* [Task directions]
Leave out the pictures and set down exactly the lines from the start of the listing through the one with "return V3((0,0,EYE))+d*t", both included.

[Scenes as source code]
+ + + + + + +

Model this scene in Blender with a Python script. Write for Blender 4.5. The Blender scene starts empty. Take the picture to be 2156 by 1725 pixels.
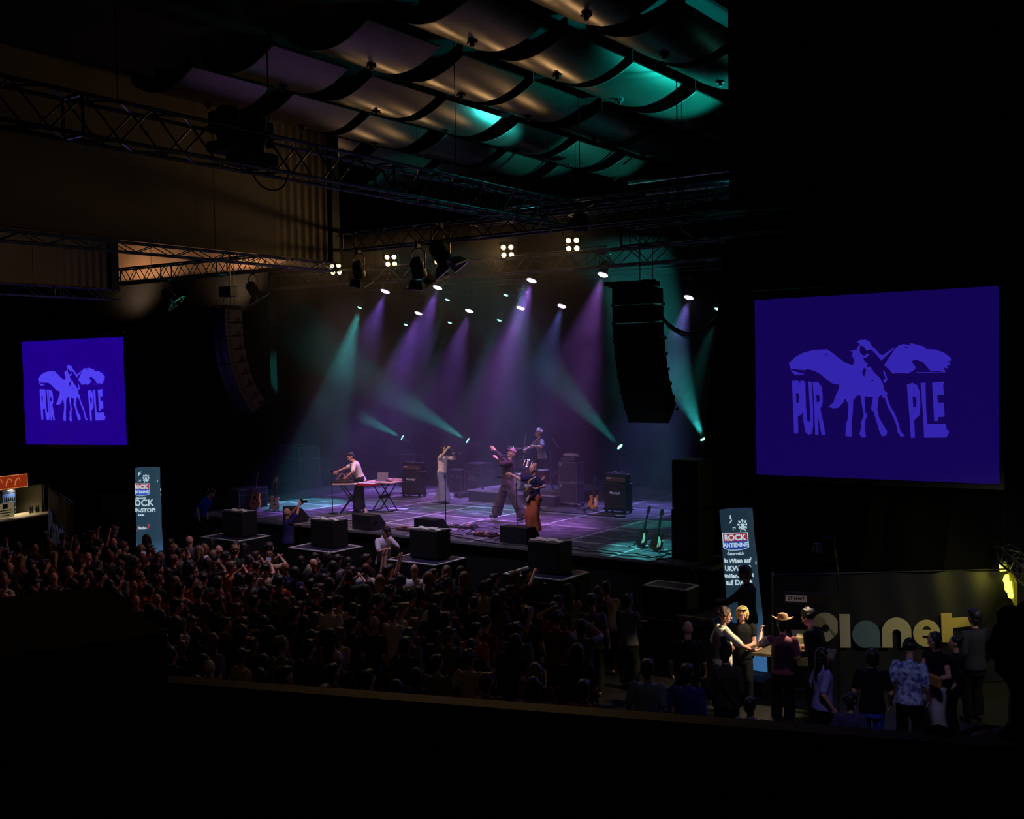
import bpy, bmesh, math, random
import numpy as np
from math import sin, cos, pi, radians, atan2, sqrt
from mathutils import Vector, Matrix, Euler, noise

SC = bpy.context.scene
COL = SC.collection
V3 = Vector

# ------------------------------------------------------------------ camera
FPX, FW, FH = 2259.4, 2156.0, 1725.0
YAW, PITCH, ROLL, EYE = radians(35.38), radians(2.16), radians(-0.833), 5.9
_f = V3((-sin(YAW)*cos(PITCH), cos(YAW)*cos(PITCH), -sin(PITCH)))
_r0 = V3((cos(YAW), sin(YAW), 0)); _u0 = _r0.cross(_f)
_r = _r0*cos(ROLL)+_u0*sin(ROLL); _u = -_r0*sin(ROLL)+_u0*cos(ROLL)
cam_data = bpy.data.cameras.new('camera')
cam = bpy.data.objects.new('camera', cam_data); COL.objects.link(cam)
m = Matrix((( _r.x,_u.x,-_f.x,0),( _r.y,_u.y,-_f.y,0),( _r.z,_u.z,-_f.z,0),(0,0,0,1)))
m.translation = V3((0,0,EYE)); cam.matrix_world = m
cam_data.sensor_fit = 'HORIZONTAL'; cam_data.sensor_width = 36; cam_data.lens = 36*FPX/FW
cam_data.clip_start = .05; cam_data.clip_end = 200
SC.camera = cam

def at(px, py, z=None, Y=None, X=None, D=None):
    """the world point that a pixel of the photograph shows on a known plane of the hall"""
    d = _f+_r*((px-FW/2)/FPX)-_u*((py-FH/2)/FPX)
    t = (z-EYE)/d.z if z is not None else Y/d.y if Y is not None else X/d.x if X is not None else D
    return V3((0,0,EYE))+d*t

# ------------------------------------------------------------------ world and exposure
w = bpy.data.worlds.new('hall_dark'); SC.world = w; w.use_nodes = True
w.node_tree.nodes['Background'].inputs[0].default_value = (.02,.022,.03,1)
w.node_tree.nodes['Background'].inputs[1].default_value = .006
vs = SC.view_settings
vs.view_transform = 'Standard'; vs.look = 'None'; vs.exposure = 0.0; vs.gamma = 1.0; vs.use_curve_mapping = False
cy = SC.cycles
cy.volume_bounces = 0; cy.max_bounces = 4; cy.diffuse_bounces = 2; cy.glossy_bounces = 2
cy.transmission_bounces = 2; cy.caustics_reflective = False; cy.caustics_refractive = False
cy.use_denoising = True; cy.use_light_tree = True; cy.sample_clamp_indirect = 3

def lin(c):
    return tuple(((x/255)/12.92 if x <= 10 else (((x/255)+.055)/1.055)**2.4) for x in c)

def spot(name, loc, aim, color, power, size, blend=.4, radius=.08):
    l = bpy.data.lights.new(name, 'SPOT'); l.color = color; l.energy = power
    l.spot_size = radians(size); l.spot_blend = blend; l.shadow_soft_size = radius
    o = bpy.data.objects.new(name, l); COL.objects.link(o); o.location = loc
    o.rotation_euler = (V3(aim)-V3(loc)).to_track_quat('-Z', 'Y').to_euler()
    o['kind'] = 'helper'
    return o

PURPLE = (.42,.16,1.0); TEAL = (.06,.75,.62); AMBER = (1.0,.62,.26); WARM = (1.0,.8,.5); MAGENTA = (.85,.22,.75)
STAGE = 1.7

# purple wash lamps, two rows of real moving heads above the stage (pixel rows checked against Y planes)
WASH = []
for px, py, Y in [(811,614,26.5),(921,606,26.5),(1119,591,26.5),(1269,579,26.5),
                  (881,660,30.6),(988,655,30.6),(1096,649,30.6),(1183,645,30.6),(1450,627,30.6)]:
    WASH.append((at(px,py,Y=Y), V3((-.10,-.42,-1)).normalized()))
BEAM = []
for px, py, Y in [(942,632,27.8),(1065,622,27.8),(947,680,30.65),(1051,675,30.65),(854,684,30.65),(1510,651,27.8),(757,648,27.8)]:
    BEAM.append((at(px,py,Y=Y), V3((-.15,-.42,-1)).normalized()))
LOWBEAM = [(at(847,922,Y=30.2), V3((-3.1,-2.9,2.3)).normalized()),
           (at(985,928,Y=30.2), V3((-3.3,-3.05,2.9)).normalized()),
           (at(1305,941,Y=30.2), V3((-2.2,-3.1,3.9)).normalized()),
           (at(1481,925,Y=29.8), V3((-.85,-1.3,3.3)).normalized())]
BLINDERS = [at(x,y,Y=24.0) for x,y in ((708,566),(824,548),(928,543),(1069,528),(1206,514))]

for i,(p,d) in enumerate(WASH):
    spot('wash_lamp_light', p+d*.12, p+d*5, [(.36,.16,1.0),(.40,.17,1.0),(.46,.18,1.0),(.56,.19,.92),(.40,.16,1.0),(.45,.17,.95),(.52,.18,.9),(.26,.30,1.0),(.30,.24,1.0)][i], (4200 if i < 4 else 3800)*(1.25 if i in (2,3,8) else 1), 38, 1.0)
for p,d in BEAM:
    spot('beam_lamp_light', p+d*.12, p+d*5, TEAL, 1000, 15, .6)
for p,d in LOWBEAM:
    spot('low_beam_light', p+d*.14, p+d*5, (.04,.72,.62), 5200 if p.x < -20 else 3800 if p.x < -14.5 else 9000, 21 if p.x < -14.5 else 30, .5, .06)
for p in BLINDERS:
    spot('blinder_light', p+V3((0,-.12,0)), p+V3((0,-5,-1.6)), (1.0,.56,.22), 150, 130, .7, .2)
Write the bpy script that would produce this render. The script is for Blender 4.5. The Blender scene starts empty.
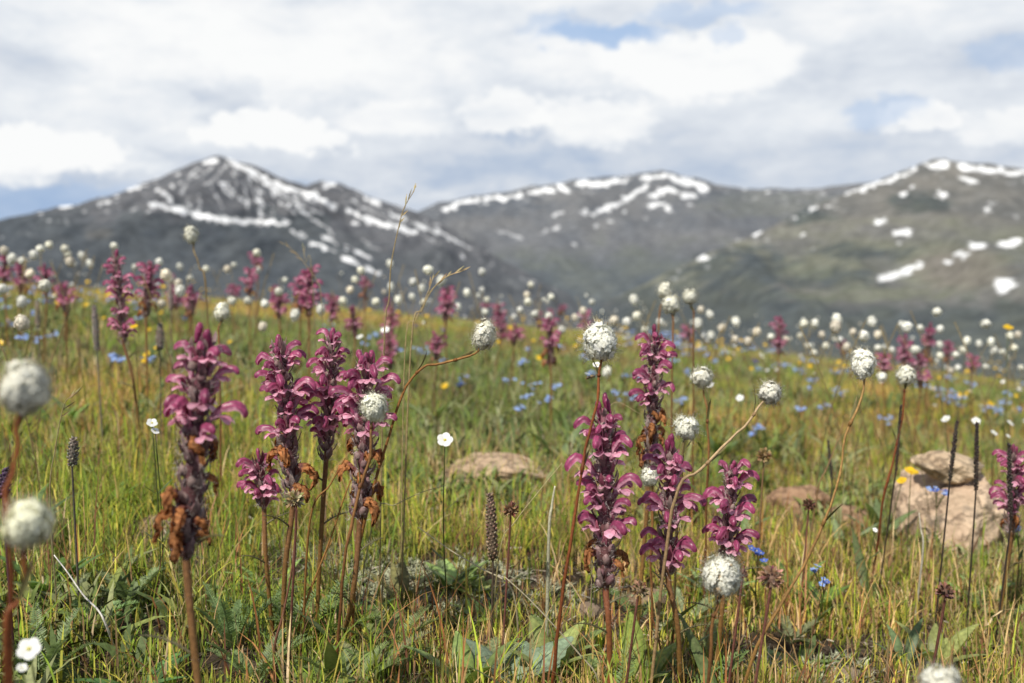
import bpy, math, random
import numpy as np
from mathutils import Vector, Matrix, Quaternion

random.seed(11); rng = np.random.default_rng(11)
sc = bpy.context.scene
COL = sc.collection
R = math.radians

# ------------------------------------------------------------------ camera and terrain
F = 995.0; W, H = 1024, 683
CAMH = 0.42
HORIZON_V = 260.0
PITCH = math.atan((341.5 - HORIZON_V) / F)
CP, SP = math.cos(PITCH), math.sin(PITCH)
CAM = np.array([0, 0, CAMH])
FW = np.array([0, CP, -SP]); UP = np.array([0, SP, CP]); RT = np.array([1.0, 0, 0])

cd = bpy.data.cameras.new('camera'); cam = bpy.data.objects.new('camera', cd); COL.objects.link(cam)
cam.location = CAM; cam.rotation_euler = (math.pi / 2 - PITCH, 0, 0)
cd.sensor_width = 36; cd.lens = F * 36 / 1024
cd.clip_start = 0.02; cd.clip_end = 60000
cd.dof.use_dof = True; cd.dof.focus_distance = 0.98; cd.dof.aperture_fstop = 5.0; cd.dof.aperture_blades = 7
sc.camera = cam

def pt(u, v, d):                       # the point seen at (u, v), d metres in front
    return CAM + d * (FW + RT * (u - 512) / F + UP * (341.5 - v) / F)

def proj(P):
    q = P - CAM
    d = q @ FW
    d = np.maximum(d, 1e-3)
    return 512 + F * (q @ RT) / d, 341.5 - F * (q @ UP) / d, d

def _hash(ix, iy, s):
    n = (ix * 374761393 + iy * 668265263 + s * 1442695041) & 0xFFFFFFFF
    n = ((n ^ (n >> 13)) * 1274126177) & 0xFFFFFFFF
    return ((n ^ (n >> 16)) & 0xFFFF) / 65535.0

def vnoise(x, y, s=0):
    x = np.asarray(x, float); y = np.asarray(y, float)
    x0 = np.floor(x); y0 = np.floor(y)
    fx = x - x0; fy = y - y0
    fx = fx * fx * (3 - 2 * fx); fy = fy * fy * (3 - 2 * fy)
    ix = x0.astype(np.int64) + 10000; iy = y0.astype(np.int64) + 10000
    a = _hash(ix, iy, s); b = _hash(ix + 1, iy, s); c = _hash(ix, iy + 1, s); d = _hash(ix + 1, iy + 1, s)
    return (a * (1 - fx) + b * fx) * (1 - fy) + (c * (1 - fx) + d * fx) * fy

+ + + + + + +

* [Problem solution]
Model this scene in Blender with a Python script. Write for Blender 4.5. The Blender scene starts empty. Take the picture to be 2156 by 1725 pixels.
import bpy, bmesh, math, random
import numpy as np
from math import sin, cos, pi, radians, atan2, sqrt
from mathutils import Vector, Matrix, Euler, noise

SC = bpy.context.scene
COL = SC.collection
V3 = Vector

# ------------------------------------------------------------------ camera
FPX, FW, FH = 2259.4, 2156.0, 1725.0
YAW, PITCH, ROLL, EYE = radians(35.38), radians(2.16), radians(-0.833), 5.9
_f = V3((-sin(YAW)*cos(PITCH), cos(YAW)*cos(PITCH), -sin(PITCH)))
_r0 = V3((cos(YAW), sin(YAW), 0)); _u0 = _r0.cross(_f)
_r = _r0*cos(ROLL)+_u0*sin(ROLL); _u = -_r0*sin(ROLL)+_u0*cos(ROLL)
cam_data = bpy.data.cameras.new('camera')
cam = bpy.data.objects.new('camera', cam_data); COL.objects.link(cam)
m = Matrix((( _r.x,_u.x,-_f.x,0),( _r.y,_u.y,-_f.y,0),( _r.z,_u.z,-_f.z,0),(0,0,0,1)))
m.translation = V3((0,0,EYE)); cam.matrix_world = m
cam_data.sensor_fit = 'HORIZONTAL'; cam_data.sensor_width = 36; cam_data.lens = 36*FPX/FW
cam_data.clip_start = .05; cam_data.clip_end = 200
SC.camera = cam

def at(px, py, z=None, Y=None, X=None, D=None):
    """the world point that a pixel of the photograph shows on a known plane of the hall"""
    d = _f+_r*((px-FW/2)/FPX)-_u*((py-FH/2)/FPX)
    t = (z-EYE)/d.z if z is not None else Y/d.y if Y is not None else X/d.x if X is not None else D
    return V3((0,0,EYE))+d*t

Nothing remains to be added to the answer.